Iconic director Herzog somehow gained permission from the French government to film the painted walls inside the famous prehistoric Chauvet cave discovered in southern France in 1994. This 3D documentary is stunning as a technical achievement and because of the cave drawings themselves. The drawings and etchings on the cave walls were made by humans living at the end of the ice age, about 32,000 years ago. There are horses, reindeer, rhinoceroses, bear, lion, mammoth, bison, hyenas, and much else. It’s difficult to imagine that world, with all those animals living alongside humans in France at that time.

Some of the drawings, made with charcoal, are incredibly sophisticated and beautiful by any artistic standard. The 3-D effect gives you a compelling sense of place. In all, the headache is probably worth it, because this film is really about the artists who made the pictures, not the pictures themselves, so you want to have a feeling for the spatial layout of the cave, which the 3D gives.

On the down side, the tone of the documentary is academic but not very scientific, so the information given, mostly in Herzog’s voice-over, is mildly interesting but not too informative. There are interviews with scientists who show what the ancient humans wore, how they hunted, and how they played tunes on a tiny, carved ivory flute that was found in the region. But there is little scientific information about climate, diet, trade, migratory patterns, housing, ecology, and so on. There is not even much technical information about how the pictures were actually made.

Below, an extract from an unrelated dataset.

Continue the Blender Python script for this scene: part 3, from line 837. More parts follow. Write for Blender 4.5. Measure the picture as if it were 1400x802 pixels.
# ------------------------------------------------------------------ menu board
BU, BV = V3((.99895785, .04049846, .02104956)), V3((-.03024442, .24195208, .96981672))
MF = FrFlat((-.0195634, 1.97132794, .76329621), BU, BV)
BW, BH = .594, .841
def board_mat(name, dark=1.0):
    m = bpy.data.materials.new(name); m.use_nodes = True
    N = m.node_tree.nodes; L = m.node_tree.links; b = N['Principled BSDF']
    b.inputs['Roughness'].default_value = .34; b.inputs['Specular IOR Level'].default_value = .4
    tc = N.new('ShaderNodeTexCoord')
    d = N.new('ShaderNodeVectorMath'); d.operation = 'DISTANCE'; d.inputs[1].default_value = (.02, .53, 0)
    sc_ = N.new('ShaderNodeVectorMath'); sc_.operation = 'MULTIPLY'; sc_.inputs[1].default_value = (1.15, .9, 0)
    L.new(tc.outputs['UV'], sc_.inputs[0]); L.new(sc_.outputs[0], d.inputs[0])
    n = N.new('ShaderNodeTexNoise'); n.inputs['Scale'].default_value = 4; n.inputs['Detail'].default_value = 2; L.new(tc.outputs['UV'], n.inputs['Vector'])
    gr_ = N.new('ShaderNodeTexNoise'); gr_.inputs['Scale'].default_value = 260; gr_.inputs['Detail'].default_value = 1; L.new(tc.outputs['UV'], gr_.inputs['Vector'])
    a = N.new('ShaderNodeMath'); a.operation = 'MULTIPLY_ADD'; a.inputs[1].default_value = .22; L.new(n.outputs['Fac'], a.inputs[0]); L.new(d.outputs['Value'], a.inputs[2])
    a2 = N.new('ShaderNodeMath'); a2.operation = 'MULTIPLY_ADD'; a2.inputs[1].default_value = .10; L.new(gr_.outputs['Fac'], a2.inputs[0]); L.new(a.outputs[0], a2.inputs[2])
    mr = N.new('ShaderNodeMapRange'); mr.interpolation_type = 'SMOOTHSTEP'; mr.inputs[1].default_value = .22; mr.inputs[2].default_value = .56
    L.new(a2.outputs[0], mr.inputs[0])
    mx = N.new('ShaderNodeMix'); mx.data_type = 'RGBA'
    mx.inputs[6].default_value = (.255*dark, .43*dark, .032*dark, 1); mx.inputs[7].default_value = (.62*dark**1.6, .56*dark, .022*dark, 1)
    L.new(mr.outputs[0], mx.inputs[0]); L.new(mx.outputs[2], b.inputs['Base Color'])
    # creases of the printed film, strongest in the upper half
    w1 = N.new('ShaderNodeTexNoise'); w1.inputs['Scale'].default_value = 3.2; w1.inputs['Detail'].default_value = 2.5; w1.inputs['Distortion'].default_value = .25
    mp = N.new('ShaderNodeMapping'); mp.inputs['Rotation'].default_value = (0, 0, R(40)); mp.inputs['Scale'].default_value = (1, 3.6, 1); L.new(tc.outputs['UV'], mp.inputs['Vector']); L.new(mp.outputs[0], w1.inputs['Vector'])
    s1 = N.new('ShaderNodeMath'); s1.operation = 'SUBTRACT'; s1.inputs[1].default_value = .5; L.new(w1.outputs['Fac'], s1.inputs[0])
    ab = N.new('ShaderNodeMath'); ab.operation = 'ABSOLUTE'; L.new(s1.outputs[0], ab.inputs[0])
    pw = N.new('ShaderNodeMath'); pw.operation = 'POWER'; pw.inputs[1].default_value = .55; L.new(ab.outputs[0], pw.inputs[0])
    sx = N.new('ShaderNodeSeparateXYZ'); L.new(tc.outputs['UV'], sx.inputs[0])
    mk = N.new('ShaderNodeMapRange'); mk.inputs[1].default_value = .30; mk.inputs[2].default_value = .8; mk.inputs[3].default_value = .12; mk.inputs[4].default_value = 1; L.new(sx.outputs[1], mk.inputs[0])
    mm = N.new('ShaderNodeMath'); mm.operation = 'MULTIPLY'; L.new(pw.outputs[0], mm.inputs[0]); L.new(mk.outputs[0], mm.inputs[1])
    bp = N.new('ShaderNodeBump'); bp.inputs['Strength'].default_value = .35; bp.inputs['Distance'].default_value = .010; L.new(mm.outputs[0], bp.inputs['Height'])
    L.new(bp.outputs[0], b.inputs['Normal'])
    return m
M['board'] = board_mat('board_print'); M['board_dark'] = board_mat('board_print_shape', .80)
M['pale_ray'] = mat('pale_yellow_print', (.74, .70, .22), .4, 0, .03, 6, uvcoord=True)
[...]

Instead, Herzog shows a nearby heated biodome housing albino alligators and suggests that maybe they are not really alligators but ghosts, mere reflections of the real alligators, just as the cave paintings are reflections through time of a way of life we can no longer understand. That’s a stretch, but I indulge it, because he is Herzog. So even though I am grateful to glimpse inside the Chauvet cave (which is sealed up to avoid the kind of damage that occurred at Lascaux), I would have better enjoyed a proper scientific documentary, as opposed to this sentimental approach which tries to convey the eerie mystery of our prehistoric ancestors. Still, there’s no denying that the cave is mysterious, and the drawings are incredibly beautiful.